Saturday, March 31, 2012

Amending the soil and big tractors

Despite the cooler, wet weather this week the soil was certainly dry enough to till. Friday turned out to be a sunny day and a perfect day to plow. Luke, the farmer up the road was available and met me at the farm around 5pm Friday afternoon with his big tractor and disc-harrow. It did a great job breaking up the cover crops and working up the soil. I was skeptical that the discs would do an adequate job and thought we needed to use the plow, but I'm glad I was wrong. We plowed the field in the Fall using a moldboard plow and discs. The moldboard actually slices and inverts the soil's top layers. If you think about soil as having most of its complex life in the top 6", you can see why disturbing this and burying it is not good for long-term soil building. Continuous plowing in this way will also create a plow-pan beneath the soil in which roots cannot penetrate. A great book to read more about this is the "Ploughman's Folly", written in the 1940's  had a huge and controversial impact. Luke mentioned having a chisel plow in his collection of implements, so I think I will try that out in the future. The chisel plow cuts through the soil, deeper than the discs, but doesn't disturb the soil layers as much. I'll let the green manures decompose a bit, add to soil fertility, and awaken microbrial activity.

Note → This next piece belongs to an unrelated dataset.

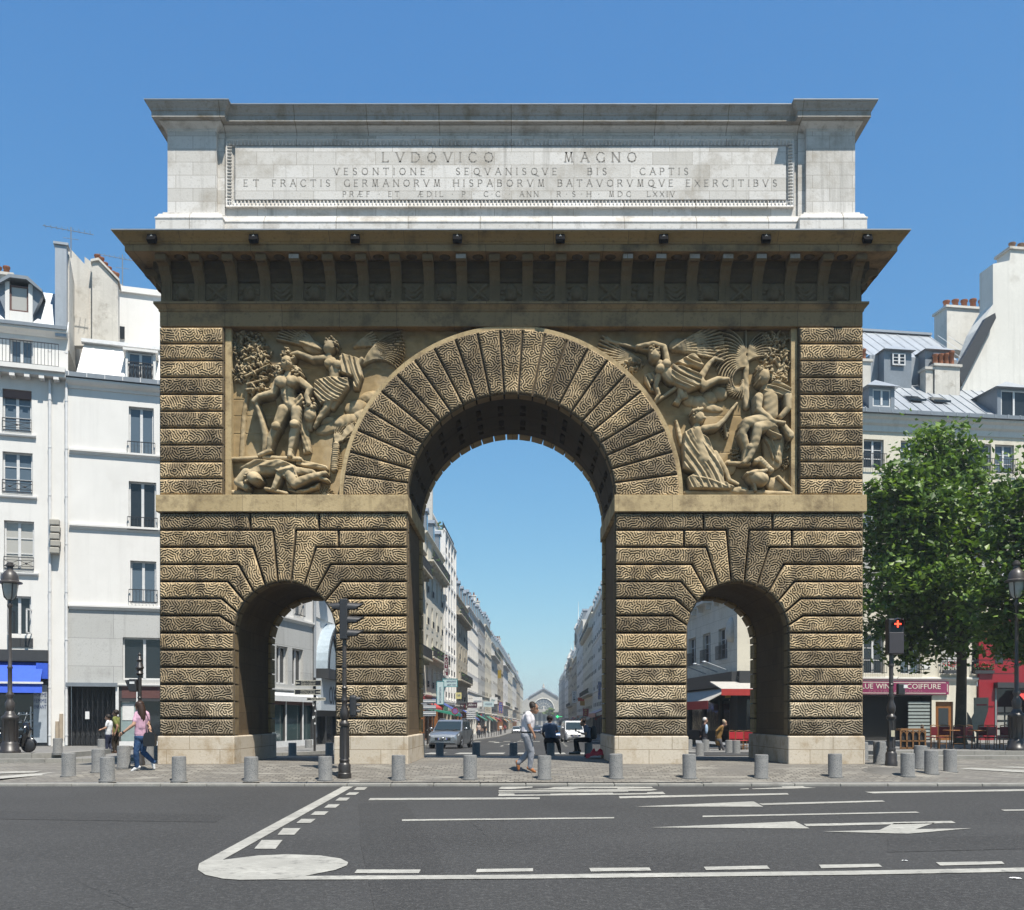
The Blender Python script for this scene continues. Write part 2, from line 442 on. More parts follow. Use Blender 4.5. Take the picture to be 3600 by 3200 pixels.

To aid in this process, I add soil amendments to bring the soil's nutrient levels and ph to an ideal level for growing veggies. Based on the analysis of the soil test I took last October, I amend the soil with various products from the Fertrell company, which are approved for organic growing. I mainly use rock phosphate and greensand. Not only do they add valuable minerals to the soil, but they also improve soil structure by binding my sandy soils.

I am excited about how easily the soil crumbled under the discs. No clods, no shiny surfaces, that indicate compaction and damaged soil.

We will be planting peas, carrots, kale, and lettuces into this wlcoming soil very soon!